## THE PROBLEM
Repeat the material exactly, leaving nothing out.

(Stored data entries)
● ● ● ● ● ● ●

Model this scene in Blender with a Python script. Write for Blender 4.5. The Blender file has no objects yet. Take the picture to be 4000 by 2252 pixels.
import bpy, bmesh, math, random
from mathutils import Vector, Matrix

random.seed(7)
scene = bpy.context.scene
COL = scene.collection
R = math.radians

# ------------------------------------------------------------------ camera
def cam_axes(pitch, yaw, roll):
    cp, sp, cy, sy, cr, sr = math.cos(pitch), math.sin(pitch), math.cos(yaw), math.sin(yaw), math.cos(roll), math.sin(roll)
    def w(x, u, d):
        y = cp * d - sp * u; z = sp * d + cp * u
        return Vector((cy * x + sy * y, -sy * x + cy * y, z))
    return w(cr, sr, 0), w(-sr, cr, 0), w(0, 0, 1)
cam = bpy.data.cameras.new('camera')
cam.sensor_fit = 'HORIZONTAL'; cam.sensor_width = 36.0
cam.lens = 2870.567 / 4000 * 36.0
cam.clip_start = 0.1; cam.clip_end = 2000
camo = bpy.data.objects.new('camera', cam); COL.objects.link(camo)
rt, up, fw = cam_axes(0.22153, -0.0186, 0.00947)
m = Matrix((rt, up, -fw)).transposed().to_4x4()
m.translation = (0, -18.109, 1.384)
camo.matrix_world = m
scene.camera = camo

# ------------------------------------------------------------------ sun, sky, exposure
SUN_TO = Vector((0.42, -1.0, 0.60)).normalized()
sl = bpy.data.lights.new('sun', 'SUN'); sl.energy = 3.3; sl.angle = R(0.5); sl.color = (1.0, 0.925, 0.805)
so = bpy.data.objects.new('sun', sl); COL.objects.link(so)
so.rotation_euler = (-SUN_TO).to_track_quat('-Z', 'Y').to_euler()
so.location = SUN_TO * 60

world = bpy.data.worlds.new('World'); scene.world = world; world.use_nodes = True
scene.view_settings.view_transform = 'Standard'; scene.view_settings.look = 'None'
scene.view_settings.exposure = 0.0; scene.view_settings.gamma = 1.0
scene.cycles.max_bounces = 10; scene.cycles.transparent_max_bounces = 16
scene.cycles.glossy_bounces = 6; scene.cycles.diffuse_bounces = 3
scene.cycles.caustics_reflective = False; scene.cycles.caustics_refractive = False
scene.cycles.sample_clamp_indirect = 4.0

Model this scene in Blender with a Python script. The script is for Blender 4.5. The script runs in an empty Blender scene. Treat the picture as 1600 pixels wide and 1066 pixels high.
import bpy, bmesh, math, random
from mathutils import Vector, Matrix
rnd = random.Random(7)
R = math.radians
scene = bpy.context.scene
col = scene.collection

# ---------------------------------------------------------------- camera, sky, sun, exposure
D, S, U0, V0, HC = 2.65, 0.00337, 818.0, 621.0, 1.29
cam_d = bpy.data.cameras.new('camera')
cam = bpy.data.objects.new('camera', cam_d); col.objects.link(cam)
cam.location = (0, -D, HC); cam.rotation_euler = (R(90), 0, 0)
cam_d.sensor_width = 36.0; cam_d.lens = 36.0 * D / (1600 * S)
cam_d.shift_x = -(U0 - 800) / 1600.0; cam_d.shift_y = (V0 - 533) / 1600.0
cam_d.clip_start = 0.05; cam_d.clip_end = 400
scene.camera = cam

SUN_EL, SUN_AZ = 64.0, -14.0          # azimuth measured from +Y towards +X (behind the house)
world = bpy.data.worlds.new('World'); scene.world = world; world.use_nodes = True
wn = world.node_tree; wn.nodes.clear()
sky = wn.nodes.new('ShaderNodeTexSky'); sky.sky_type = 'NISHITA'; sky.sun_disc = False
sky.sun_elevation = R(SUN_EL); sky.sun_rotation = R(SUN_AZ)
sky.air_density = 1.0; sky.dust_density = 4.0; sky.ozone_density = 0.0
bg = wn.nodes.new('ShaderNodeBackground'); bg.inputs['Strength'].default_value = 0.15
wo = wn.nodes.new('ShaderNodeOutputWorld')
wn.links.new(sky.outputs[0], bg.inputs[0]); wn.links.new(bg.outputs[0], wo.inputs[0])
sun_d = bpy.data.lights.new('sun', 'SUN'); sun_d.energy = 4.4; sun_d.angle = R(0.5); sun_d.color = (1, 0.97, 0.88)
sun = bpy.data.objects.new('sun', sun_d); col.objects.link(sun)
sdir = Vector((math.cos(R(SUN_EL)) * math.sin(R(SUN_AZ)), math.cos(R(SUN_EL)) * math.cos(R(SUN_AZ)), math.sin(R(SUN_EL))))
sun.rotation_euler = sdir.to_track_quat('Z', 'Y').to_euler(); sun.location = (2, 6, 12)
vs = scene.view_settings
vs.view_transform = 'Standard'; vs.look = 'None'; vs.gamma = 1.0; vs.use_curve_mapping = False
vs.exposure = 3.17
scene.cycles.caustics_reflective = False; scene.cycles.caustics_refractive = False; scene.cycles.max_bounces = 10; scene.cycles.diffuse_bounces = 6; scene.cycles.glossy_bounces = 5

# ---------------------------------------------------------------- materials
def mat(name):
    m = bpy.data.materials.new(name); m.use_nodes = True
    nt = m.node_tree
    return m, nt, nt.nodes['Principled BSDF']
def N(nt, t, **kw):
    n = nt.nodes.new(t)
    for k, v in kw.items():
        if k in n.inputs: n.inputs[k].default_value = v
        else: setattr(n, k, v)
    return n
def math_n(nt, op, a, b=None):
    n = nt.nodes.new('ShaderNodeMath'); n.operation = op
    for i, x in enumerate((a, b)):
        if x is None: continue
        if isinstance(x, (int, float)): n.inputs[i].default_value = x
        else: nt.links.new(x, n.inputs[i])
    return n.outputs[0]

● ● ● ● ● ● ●

## ANSWER BELOW
Model this scene in Blender with a Python script. Write for Blender 4.5. The Blender file has no objects yet. Take the picture to be 4000 by 2252 pixels.
import bpy, bmesh, math, random
from mathutils import Vector, Matrix

random.seed(7)
scene = bpy.context.scene
COL = scene.collection
R = math.radians

# ------------------------------------------------------------------ camera
def cam_axes(pitch, yaw, roll):
    cp, sp, cy, sy, cr, sr = math.cos(pitch), math.sin(pitch), math.cos(yaw), math.sin(yaw), math.cos(roll), math.sin(roll)
    def w(x, u, d):
        y = cp * d - sp * u; z = sp * d + cp * u
        return Vector((cy * x + sy * y, -sy * x + cy * y, z))
    return w(cr, sr, 0), w(-sr, cr, 0), w(0, 0, 1)
cam = bpy.data.cameras.new('camera')
cam.sensor_fit = 'HORIZONTAL'; cam.sensor_width = 36.0
cam.lens = 2870.567 / 4000 * 36.0
cam.clip_start = 0.1; cam.clip_end = 2000
camo = bpy.data.objects.new('camera', cam); COL.objects.link(camo)
rt, up, fw = cam_axes(0.22153, -0.0186, 0.00947)
m = Matrix((rt, up, -fw)).transposed().to_4x4()
m.translation = (0, -18.109, 1.384)
camo.matrix_world = m
scene.camera = camo

# ------------------------------------------------------------------ sun, sky, exposure
SUN_TO = Vector((0.42, -1.0, 0.60)).normalized()
sl = bpy.data.lights.new('sun', 'SUN'); sl.energy = 3.3; sl.angle = R(0.5); sl.color = (1.0, 0.925, 0.805)
so = bpy.data.objects.new('sun', sl); COL.objects.link(so)
so.rotation_euler = (-SUN_TO).to_track_quat('-Z', 'Y').to_euler()
so.location = SUN_TO * 60

world = bpy.data.worlds.new('World'); scene.world = world; world.use_nodes = True
scene.view_settings.view_transform = 'Standard'; scene.view_settings.look = 'None'
scene.view_settings.exposure = 0.0; scene.view_settings.gamma = 1.0
scene.cycles.max_bounces = 10; scene.cycles.transparent_max_bounces = 16
scene.cycles.glossy_bounces = 6; scene.cycles.diffuse_bounces = 3
scene.cycles.caustics_reflective = False; scene.cycles.caustics_refractive = False
scene.cycles.sample_clamp_indirect = 4.0

Model this scene in Blender with a Python script. The script is for Blender 4.5. The script runs in an empty Blender scene. Treat the picture as 1600 pixels wide and 1066 pixels high.
import bpy, bmesh, math, random
from mathutils import Vector, Matrix
rnd = random.Random(7)
R = math.radians
scene = bpy.context.scene
col = scene.collection

# ---------------------------------------------------------------- camera, sky, sun, exposure
D, S, U0, V0, HC = 2.65, 0.00337, 818.0, 621.0, 1.29
cam_d = bpy.data.cameras.new('camera')
cam = bpy.data.objects.new('camera', cam_d); col.objects.link(cam)
cam.location = (0, -D, HC); cam.rotation_euler = (R(90), 0, 0)
cam_d.sensor_width = 36.0; cam_d.lens = 36.0 * D / (1600 * S)
cam_d.shift_x = -(U0 - 800) / 1600.0; cam_d.shift_y = (V0 - 533) / 1600.0
cam_d.clip_start = 0.05; cam_d.clip_end = 400
scene.camera = cam

SUN_EL, SUN_AZ = 64.0, -14.0          # azimuth measured from +Y towards +X (behind the house)
world = bpy.data.worlds.new('World'); scene.world = world; world.use_nodes = True
wn = world.node_tree; wn.nodes.clear()
sky = wn.nodes.new('ShaderNodeTexSky'); sky.sky_type = 'NISHITA'; sky.sun_disc = False
sky.sun_elevation = R(SUN_EL); sky.sun_rotation = R(SUN_AZ)
sky.air_density = 1.0; sky.dust_density = 4.0; sky.ozone_density = 0.0
bg = wn.nodes.new('ShaderNodeBackground'); bg.inputs['Strength'].default_value = 0.15
wo = wn.nodes.new('ShaderNodeOutputWorld')
wn.links.new(sky.outputs[0], bg.inputs[0]); wn.links.new(bg.outputs[0], wo.inputs[0])
sun_d = bpy.data.lights.new('sun', 'SUN'); sun_d.energy = 4.4; sun_d.angle = R(0.5); sun_d.color = (1, 0.97, 0.88)
sun = bpy.data.objects.new('sun', sun_d); col.objects.link(sun)
sdir = Vector((math.cos(R(SUN_EL)) * math.sin(R(SUN_AZ)), math.cos(R(SUN_EL)) * math.cos(R(SUN_AZ)), math.sin(R(SUN_EL))))
sun.rotation_euler = sdir.to_track_quat('Z', 'Y').to_euler(); sun.location = (2, 6, 12)
vs = scene.view_settings
vs.view_transform = 'Standard'; vs.look = 'None'; vs.gamma = 1.0; vs.use_curve_mapping = False
vs.exposure = 3.17
scene.cycles.caustics_reflective = False; scene.cycles.caustics_refractive = False; scene.cycles.max_bounces = 10; scene.cycles.diffuse_bounces = 6; scene.cycles.glossy_bounces = 5

# ---------------------------------------------------------------- materials
def mat(name):
    m = bpy.data.materials.new(name); m.use_nodes = True
    nt = m.node_tree
    return m, nt, nt.nodes['Principled BSDF']
def N(nt, t, **kw):
    n = nt.nodes.new(t)
    for k, v in kw.items():
        if k in n.inputs: n.inputs[k].default_value = v
        else: setattr(n, k, v)
    return n
def math_n(nt, op, a, b=None):
    n = nt.nodes.new('ShaderNodeMath'); n.operation = op
    for i, x in enumerate((a, b)):
        if x is None: continue
        if isinstance(x, (int, float)): n.inputs[i].default_value = x
        else: nt.links.new(x, n.inputs[i])
    return n.outputs[0]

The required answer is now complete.